### [THE REQUEST]
Transcribe the records below exactly, from their first line through the line containing "(0, 0, 300)". Omit every line after it.

### [RECORDS FOR THIS TASK]

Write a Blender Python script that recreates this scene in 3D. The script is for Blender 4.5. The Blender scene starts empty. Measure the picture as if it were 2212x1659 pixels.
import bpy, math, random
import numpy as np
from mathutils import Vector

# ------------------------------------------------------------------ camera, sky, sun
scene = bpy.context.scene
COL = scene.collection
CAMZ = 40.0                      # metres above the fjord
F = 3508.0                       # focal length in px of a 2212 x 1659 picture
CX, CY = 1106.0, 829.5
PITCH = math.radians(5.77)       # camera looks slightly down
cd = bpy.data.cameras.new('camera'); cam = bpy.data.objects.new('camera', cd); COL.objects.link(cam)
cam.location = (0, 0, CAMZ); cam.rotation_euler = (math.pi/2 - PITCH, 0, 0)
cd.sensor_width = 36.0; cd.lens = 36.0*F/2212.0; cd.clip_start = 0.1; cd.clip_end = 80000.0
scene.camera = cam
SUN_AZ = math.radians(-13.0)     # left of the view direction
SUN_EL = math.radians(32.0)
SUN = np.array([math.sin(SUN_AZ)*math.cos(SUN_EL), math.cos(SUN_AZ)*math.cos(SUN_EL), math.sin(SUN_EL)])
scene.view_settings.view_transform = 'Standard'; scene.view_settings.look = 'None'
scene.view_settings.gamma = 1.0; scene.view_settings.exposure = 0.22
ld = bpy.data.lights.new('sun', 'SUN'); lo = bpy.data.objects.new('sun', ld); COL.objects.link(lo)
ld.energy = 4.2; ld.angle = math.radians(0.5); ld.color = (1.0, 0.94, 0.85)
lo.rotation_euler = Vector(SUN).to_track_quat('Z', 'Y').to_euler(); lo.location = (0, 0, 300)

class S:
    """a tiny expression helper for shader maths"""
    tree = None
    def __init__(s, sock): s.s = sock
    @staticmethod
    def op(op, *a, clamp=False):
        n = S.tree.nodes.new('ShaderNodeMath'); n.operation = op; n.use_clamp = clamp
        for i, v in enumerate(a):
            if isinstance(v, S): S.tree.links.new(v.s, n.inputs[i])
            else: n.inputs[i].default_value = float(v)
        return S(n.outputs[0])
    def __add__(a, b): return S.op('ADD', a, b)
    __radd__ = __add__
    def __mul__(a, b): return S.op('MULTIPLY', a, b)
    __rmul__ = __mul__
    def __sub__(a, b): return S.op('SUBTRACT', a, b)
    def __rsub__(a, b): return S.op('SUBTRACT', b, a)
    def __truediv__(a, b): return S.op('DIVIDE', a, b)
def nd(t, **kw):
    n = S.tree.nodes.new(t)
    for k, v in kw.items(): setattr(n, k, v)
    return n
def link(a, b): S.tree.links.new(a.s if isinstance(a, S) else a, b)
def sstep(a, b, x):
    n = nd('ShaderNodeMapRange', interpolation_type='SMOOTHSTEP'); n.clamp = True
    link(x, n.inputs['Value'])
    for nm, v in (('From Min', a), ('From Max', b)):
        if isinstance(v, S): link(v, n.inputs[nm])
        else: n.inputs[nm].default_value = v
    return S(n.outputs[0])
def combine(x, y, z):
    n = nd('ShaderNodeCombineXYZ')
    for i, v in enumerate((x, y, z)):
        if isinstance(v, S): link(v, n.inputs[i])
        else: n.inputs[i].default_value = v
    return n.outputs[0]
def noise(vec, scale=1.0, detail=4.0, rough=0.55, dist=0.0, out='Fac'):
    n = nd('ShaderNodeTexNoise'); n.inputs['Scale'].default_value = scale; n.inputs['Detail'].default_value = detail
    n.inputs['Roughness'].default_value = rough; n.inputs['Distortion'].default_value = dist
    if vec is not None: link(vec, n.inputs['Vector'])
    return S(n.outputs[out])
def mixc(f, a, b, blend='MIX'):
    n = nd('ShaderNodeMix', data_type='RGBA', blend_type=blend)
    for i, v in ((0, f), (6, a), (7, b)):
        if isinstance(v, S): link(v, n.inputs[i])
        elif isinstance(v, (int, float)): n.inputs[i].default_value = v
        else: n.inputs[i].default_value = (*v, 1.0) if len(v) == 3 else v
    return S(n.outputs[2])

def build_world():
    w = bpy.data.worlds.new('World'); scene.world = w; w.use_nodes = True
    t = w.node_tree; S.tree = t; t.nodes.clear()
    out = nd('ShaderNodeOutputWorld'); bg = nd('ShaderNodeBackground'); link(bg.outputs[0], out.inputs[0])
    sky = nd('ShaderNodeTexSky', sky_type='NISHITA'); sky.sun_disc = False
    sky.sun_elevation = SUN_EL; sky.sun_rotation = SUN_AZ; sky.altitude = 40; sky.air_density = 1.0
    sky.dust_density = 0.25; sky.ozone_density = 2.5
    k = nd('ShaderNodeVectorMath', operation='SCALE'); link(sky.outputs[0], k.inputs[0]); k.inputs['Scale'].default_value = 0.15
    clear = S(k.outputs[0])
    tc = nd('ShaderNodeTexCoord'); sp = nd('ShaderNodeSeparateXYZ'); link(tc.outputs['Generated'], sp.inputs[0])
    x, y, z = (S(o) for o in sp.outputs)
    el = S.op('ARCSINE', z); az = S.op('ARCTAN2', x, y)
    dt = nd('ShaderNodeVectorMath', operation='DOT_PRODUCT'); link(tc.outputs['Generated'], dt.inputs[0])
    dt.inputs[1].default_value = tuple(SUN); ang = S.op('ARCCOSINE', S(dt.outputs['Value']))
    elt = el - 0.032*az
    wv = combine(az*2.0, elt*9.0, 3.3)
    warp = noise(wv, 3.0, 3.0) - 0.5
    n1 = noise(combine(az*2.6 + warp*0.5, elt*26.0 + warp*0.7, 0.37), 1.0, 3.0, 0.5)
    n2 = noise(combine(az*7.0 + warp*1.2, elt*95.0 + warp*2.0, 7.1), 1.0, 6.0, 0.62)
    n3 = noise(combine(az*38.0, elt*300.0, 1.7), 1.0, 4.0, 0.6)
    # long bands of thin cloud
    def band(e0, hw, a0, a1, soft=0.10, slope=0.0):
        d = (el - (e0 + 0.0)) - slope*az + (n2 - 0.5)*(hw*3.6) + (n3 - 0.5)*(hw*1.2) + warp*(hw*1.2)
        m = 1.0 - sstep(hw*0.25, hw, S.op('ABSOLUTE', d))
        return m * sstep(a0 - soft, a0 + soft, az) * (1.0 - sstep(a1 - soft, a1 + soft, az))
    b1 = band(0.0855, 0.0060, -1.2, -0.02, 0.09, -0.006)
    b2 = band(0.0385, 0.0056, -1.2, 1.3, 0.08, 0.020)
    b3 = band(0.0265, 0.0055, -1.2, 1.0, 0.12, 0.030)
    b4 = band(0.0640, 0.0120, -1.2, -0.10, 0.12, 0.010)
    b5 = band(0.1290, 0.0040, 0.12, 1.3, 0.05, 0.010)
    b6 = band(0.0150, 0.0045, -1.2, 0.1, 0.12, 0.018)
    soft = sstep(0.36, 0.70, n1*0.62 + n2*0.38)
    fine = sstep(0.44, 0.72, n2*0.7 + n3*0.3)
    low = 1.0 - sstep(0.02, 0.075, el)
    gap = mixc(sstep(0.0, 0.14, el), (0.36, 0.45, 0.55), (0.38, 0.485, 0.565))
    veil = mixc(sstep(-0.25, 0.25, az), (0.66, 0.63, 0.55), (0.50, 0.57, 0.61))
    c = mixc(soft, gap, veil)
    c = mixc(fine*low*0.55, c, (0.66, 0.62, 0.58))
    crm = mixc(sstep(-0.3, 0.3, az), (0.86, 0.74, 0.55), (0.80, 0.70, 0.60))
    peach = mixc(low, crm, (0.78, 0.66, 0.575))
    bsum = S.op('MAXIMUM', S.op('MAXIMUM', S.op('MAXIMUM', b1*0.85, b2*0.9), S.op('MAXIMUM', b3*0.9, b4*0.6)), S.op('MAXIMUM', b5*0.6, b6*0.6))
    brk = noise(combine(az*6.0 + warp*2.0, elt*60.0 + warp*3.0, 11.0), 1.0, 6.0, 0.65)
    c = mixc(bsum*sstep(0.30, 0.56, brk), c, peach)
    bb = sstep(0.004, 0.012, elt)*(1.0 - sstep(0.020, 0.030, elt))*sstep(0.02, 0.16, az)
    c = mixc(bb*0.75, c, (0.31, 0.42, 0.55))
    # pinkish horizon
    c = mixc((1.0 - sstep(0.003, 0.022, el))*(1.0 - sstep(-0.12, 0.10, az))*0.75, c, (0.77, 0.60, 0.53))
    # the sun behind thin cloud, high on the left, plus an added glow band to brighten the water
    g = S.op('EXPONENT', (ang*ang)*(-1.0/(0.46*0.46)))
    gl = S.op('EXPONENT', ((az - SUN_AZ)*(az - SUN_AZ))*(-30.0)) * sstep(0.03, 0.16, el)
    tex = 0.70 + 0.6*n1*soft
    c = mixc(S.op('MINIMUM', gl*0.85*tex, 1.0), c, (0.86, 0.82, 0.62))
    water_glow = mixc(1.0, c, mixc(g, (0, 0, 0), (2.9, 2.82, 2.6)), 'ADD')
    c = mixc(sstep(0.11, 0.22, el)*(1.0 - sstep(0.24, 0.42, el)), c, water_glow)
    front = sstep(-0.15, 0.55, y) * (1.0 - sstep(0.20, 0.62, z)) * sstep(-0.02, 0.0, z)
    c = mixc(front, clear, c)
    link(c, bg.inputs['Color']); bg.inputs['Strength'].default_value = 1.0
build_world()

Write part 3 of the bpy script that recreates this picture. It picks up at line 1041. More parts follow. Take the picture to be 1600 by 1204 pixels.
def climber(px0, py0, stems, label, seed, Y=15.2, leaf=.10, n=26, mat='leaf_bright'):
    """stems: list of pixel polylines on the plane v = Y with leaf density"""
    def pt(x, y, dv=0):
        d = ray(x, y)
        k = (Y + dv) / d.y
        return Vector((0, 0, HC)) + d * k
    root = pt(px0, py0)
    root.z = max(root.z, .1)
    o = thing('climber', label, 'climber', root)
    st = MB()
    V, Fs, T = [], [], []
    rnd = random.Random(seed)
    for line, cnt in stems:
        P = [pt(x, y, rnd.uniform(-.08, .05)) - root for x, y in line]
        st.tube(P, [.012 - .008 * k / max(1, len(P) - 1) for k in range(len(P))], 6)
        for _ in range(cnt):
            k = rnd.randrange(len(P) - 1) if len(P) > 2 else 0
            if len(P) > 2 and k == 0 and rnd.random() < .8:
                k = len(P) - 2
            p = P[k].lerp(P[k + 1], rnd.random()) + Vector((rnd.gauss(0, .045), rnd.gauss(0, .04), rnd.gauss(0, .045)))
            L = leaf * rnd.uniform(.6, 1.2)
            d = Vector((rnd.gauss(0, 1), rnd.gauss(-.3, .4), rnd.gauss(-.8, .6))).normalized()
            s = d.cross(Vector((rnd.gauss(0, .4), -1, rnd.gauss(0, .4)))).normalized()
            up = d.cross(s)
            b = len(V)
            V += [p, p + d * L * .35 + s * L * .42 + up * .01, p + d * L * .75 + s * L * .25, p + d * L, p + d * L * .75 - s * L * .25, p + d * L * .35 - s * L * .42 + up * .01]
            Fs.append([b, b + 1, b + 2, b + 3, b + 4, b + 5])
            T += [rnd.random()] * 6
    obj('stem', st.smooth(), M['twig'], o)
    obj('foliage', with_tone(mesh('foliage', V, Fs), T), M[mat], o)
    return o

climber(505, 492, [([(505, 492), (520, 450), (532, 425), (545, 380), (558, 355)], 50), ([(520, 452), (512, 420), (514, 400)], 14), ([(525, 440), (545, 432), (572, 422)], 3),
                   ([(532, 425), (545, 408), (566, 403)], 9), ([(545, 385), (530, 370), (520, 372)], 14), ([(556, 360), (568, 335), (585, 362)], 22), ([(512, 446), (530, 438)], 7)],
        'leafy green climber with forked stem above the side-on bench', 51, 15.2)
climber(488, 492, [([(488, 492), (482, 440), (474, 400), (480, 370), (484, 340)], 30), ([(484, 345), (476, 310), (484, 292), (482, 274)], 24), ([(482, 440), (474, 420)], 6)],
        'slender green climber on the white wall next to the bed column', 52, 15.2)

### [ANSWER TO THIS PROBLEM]
Write a Blender Python script that recreates this scene in 3D. The script is for Blender 4.5. The Blender scene starts empty. Measure the picture as if it were 2212x1659 pixels.
import bpy, math, random
import numpy as np
from mathutils import Vector

# ------------------------------------------------------------------ camera, sky, sun
scene = bpy.context.scene
COL = scene.collection
CAMZ = 40.0                      # metres above the fjord
F = 3508.0                       # focal length in px of a 2212 x 1659 picture
CX, CY = 1106.0, 829.5
PITCH = math.radians(5.77)       # camera looks slightly down
cd = bpy.data.cameras.new('camera'); cam = bpy.data.objects.new('camera', cd); COL.objects.link(cam)
cam.location = (0, 0, CAMZ); cam.rotation_euler = (math.pi/2 - PITCH, 0, 0)
cd.sensor_width = 36.0; cd.lens = 36.0*F/2212.0; cd.clip_start = 0.1; cd.clip_end = 80000.0
scene.camera = cam
SUN_AZ = math.radians(-13.0)     # left of the view direction
SUN_EL = math.radians(32.0)
SUN = np.array([math.sin(SUN_AZ)*math.cos(SUN_EL), math.cos(SUN_AZ)*math.cos(SUN_EL), math.sin(SUN_EL)])
scene.view_settings.view_transform = 'Standard'; scene.view_settings.look = 'None'
scene.view_settings.gamma = 1.0; scene.view_settings.exposure = 0.22
ld = bpy.data.lights.new('sun', 'SUN'); lo = bpy.data.objects.new('sun', ld); COL.objects.link(lo)
ld.energy = 4.2; ld.angle = math.radians(0.5); ld.color = (1.0, 0.94, 0.85)
lo.rotation_euler = Vector(SUN).to_track_quat('Z', 'Y').to_euler(); lo.location = (0, 0, 300)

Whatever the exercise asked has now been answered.